Friday, July 9, 2010

one hundred things i love {11-20}

11.  hamburgers (and most especially, in-n-out burgers.  i swear sometimes i'm tempted to hop on a plane to cali for this reason alone.)
12.  groups of women in saris
13.  mojitos
14.  picnics
15.  disney classics (esp. lady and the tramp, i was amazed when i watched it as a mom and still knew all the songs by heart from childhood)
16.  stargazing
17.  diner pancakes
18.  riding the odd animal on the carousel...like the rooster or the ostrich or the giant goat
19.  manners
20.  how walking in a bookstore or library makes me feel instantly smarter

Monday, July 5, 2010

in search of equanimity

i'm stalled at a place of transition between vacation and real life.  each time i journey home to california, it becomes more difficult to reintegrate into the life i have here in virginia.  i've been thinking about this for the last few days.  it's not that i truly want to move back to california, there are just so many things that california represents for me that are mostly absent (or hidden) here.  things like openmindedness, diversity, wholeness, health, adventure, limitlessness, truth.  while i appreciate the gentleness of the south, the overall culture wears on me and i walk through each day with the awareness of how different and separate i am.  it can get lonely.  it felt good to walk with californians for a few days. 

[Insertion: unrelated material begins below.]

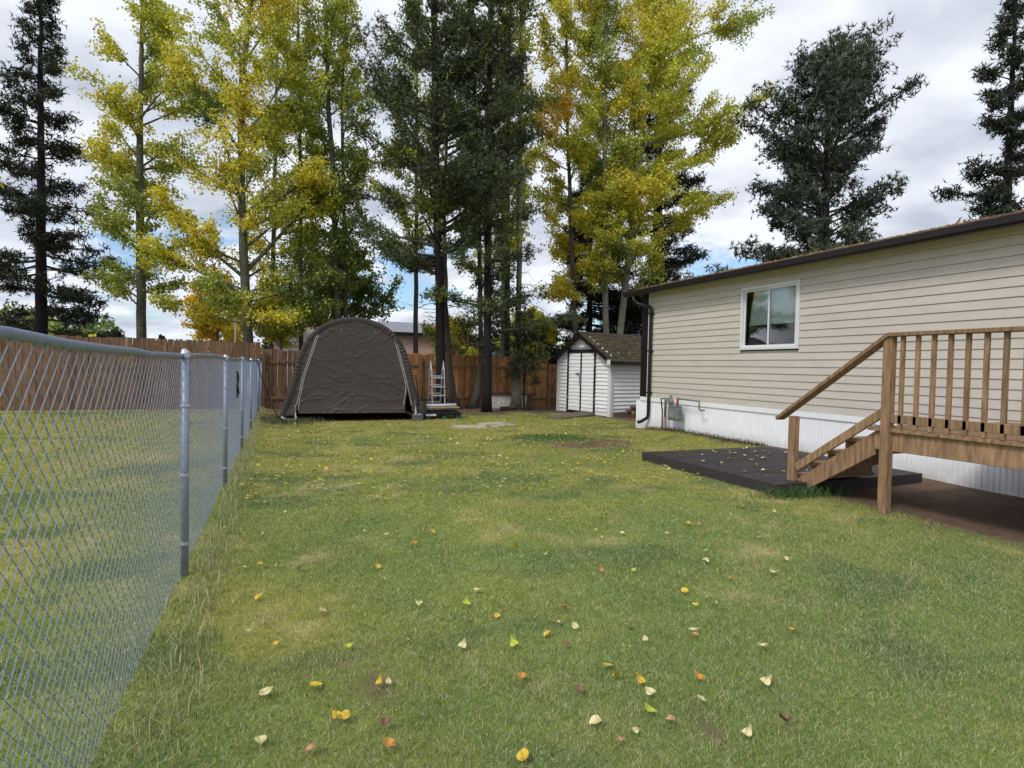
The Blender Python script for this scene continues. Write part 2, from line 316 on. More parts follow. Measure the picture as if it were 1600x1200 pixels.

somehow i have to find a way to blend who i am as a native californian with the brighter characteristics of this small southern town.  strength with grace.  expansiveness with comfort.  truth with kindness.  equanimity.

Sunday, July 4, 2010

chinatown

a girl can get lost in your color and language and touristy crowds.  sometimes that's just what a girl needs to do:  get lost.  there is a frenetic sadness in your air that is oddly comforting.  i squeeze in to the standing-room-only muni.  in the midst of the clamor of a busload of chinese, i find a safe and lonely place to let go.  as we pull away from each stop, i am packed in tight and close with mothers and grandmothers and babies and old men.  the bodies, while individually small and foreign, collectively provide a cushion of security and familiarity.  each time our bus lurches forward from a stop, the recorded voice politely implores me in english, "please hold on."  and each time i do the opposite.  as we rush past the blur of your red lanterns, ancient neon signs, kitschy souvenir fronts and vegetable stands, my heart simultaneously breaks and inches toward wholeness.

Friday, July 2, 2010

five senses friday {san francisco edition}

see
  • a thousand red silk lanterns blowing in the westerly wind
  • california sunsets.  i miss them.
  • the giant full moon over the city
  • an entire city decorated with rainbows


hear
  • the clank and bells of the trolleys
  • barking sea lions at pier 39
  • packed in tight on the 8x through chinatown
  • the weird silence of a suddenly empty trolley


taste
  • apricot and fig samples at the ferry building farmers market
  • even with all the foodie options the city offers, i must have clam chowder in a boudin sourdough bowl and an anchor steam at least once per visit
  • chrysamthemum and red rose tea
  • the perfection of the carne asada taco with avocado at la taqueria in the mission
  • the zuni burger.  sweet jesus on market st.  the zuni burger.

smell
  • roasting duck and brewing tea
  • salted air
  • it may be my imagination, but i think coffee smells even better while sitting on a park bench at the edge of the city in the cold wind waiting for the sunset



touch
  • the cold pacific rushing in to say hello, welcome back
  • mia (all 104 lbs of her) instinctively putting a protective arm through mine and confidently navigating me through a dodgy section of sidewalk in the tenderloin.  it was total role reversal.  in a good way.
happy weekend friends.  more san francisco memories to come.  there are many.